Thursday, September 30, 2010

Joe R. Lansdale: The Two-Bear Mambo

This novel is the next one after Mucho Mojo in the Hap and Leonard series, and yes, the title refers to what you think it does. Think bears and Discovery Channel or Animal Planet. This one was published in 1995. And again, I love the cover. A little tombstone is just visible beside the tree.



Hap and Leonard are having fun setting fire to the neighborhood crack house on Christmas Eve when they find out that Hap's ex-lover, lawyer and wannabe reporter the lovely African American Florida Grange, is missing. Her boyfriend and their acquaintance, Hanson, begs them to do him a favor in return for not putting them in jail. He wants them to go to the still racist, backwoods circa 1960 town of Grovetown in East Texas to look for her.

They do, and it all goes from there to a town with deep, dark secrets that are better unknown. Backwoods politics, mean men in gray suits, and fights break out as they search for Florida.

Plot: 4/5 [The plot moves swiftly and with the usual humor. In fact, I was reading passages of this to my husband and good friend, and they thought they were hilarious, too.]

Characterization: 4/5 [Hap and Leonard are as likable and "real" as ever, and the minor characters are drawn well. No other author has pegged the Southern character sketch like Lansdale. He can breathe life into a character in three sentences and make readers remember that character for the whole novel. If you like your characters unique, he's your author.]

Atmosphere/spooky elements: 4/5 [Just the thought of the mission that Hap and Leonard are given made my skin crawl, for starters. Lansdale also does a lovely job of describing the landscape that looks like a "war zone" due to all the paper mill ravaging of old oaks or the skeletal pines (like bones) that remain to be seen on a drive through Texas (44). The Southern Gothic elements-- graves, bones, decaying remains, floods and acts of nature, scary rednecks-- are strong in this one, but so is the raunchy humor.]
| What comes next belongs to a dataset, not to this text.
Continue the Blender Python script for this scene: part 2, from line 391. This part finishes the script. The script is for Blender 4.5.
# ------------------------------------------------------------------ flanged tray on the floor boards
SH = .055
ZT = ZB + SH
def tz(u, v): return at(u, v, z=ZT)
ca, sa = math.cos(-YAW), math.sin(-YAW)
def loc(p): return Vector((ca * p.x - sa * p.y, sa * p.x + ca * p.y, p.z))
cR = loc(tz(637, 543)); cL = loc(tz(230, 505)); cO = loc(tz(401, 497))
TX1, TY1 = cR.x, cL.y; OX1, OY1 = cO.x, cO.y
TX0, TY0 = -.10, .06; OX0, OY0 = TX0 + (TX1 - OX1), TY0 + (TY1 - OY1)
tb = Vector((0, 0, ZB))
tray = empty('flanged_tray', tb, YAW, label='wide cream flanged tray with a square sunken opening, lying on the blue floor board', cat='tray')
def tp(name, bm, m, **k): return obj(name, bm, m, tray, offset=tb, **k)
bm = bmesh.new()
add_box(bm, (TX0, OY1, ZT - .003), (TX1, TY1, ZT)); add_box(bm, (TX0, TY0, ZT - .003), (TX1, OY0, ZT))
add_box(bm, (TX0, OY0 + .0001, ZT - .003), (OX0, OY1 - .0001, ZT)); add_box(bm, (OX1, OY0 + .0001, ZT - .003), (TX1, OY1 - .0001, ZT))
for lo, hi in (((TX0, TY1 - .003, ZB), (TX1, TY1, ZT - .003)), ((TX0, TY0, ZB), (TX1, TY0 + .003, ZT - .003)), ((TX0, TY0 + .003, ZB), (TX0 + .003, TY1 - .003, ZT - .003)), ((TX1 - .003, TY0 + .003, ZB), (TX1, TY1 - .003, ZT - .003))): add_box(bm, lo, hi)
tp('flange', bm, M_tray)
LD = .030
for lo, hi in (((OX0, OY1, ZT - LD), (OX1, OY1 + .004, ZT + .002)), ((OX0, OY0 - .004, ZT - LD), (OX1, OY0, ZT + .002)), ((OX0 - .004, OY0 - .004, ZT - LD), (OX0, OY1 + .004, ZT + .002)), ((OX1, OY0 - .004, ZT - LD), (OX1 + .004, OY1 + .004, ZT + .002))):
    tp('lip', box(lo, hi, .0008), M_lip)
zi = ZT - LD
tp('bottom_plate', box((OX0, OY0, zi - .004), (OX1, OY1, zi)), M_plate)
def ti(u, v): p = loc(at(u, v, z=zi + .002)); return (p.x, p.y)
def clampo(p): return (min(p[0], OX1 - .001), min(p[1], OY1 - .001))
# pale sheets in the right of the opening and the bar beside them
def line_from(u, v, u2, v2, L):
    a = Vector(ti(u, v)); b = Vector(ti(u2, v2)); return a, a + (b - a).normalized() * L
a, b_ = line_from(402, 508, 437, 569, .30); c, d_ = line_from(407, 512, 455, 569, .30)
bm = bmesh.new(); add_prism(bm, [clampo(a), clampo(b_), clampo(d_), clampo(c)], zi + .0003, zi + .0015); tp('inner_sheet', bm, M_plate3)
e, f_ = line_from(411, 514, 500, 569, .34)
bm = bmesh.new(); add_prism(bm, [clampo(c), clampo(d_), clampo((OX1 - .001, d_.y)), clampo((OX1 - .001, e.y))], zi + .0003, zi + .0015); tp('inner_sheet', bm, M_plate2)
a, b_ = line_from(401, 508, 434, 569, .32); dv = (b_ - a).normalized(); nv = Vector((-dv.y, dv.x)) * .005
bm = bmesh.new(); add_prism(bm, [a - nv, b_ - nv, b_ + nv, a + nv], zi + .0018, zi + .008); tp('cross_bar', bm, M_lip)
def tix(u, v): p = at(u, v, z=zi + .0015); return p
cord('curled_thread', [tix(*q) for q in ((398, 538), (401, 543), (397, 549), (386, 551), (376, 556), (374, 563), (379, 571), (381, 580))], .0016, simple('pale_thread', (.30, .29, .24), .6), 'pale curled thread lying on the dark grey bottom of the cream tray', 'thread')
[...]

Literary elements: 4/5 [Yes, Lansdale writes like a dream, and he has a keen eye for what ails society, the ills of political correctness and for seeing human nature rightly.]


Rating: 4 stars    ****

I recommend this one. If you like Hap and Leonard, you will want to read them all anyway. If you need a laugh, too, and you are Southern and have a sense of humor, I guarantee you that any of these novels will make you guffaw. They will also make you think about the questions of life and death.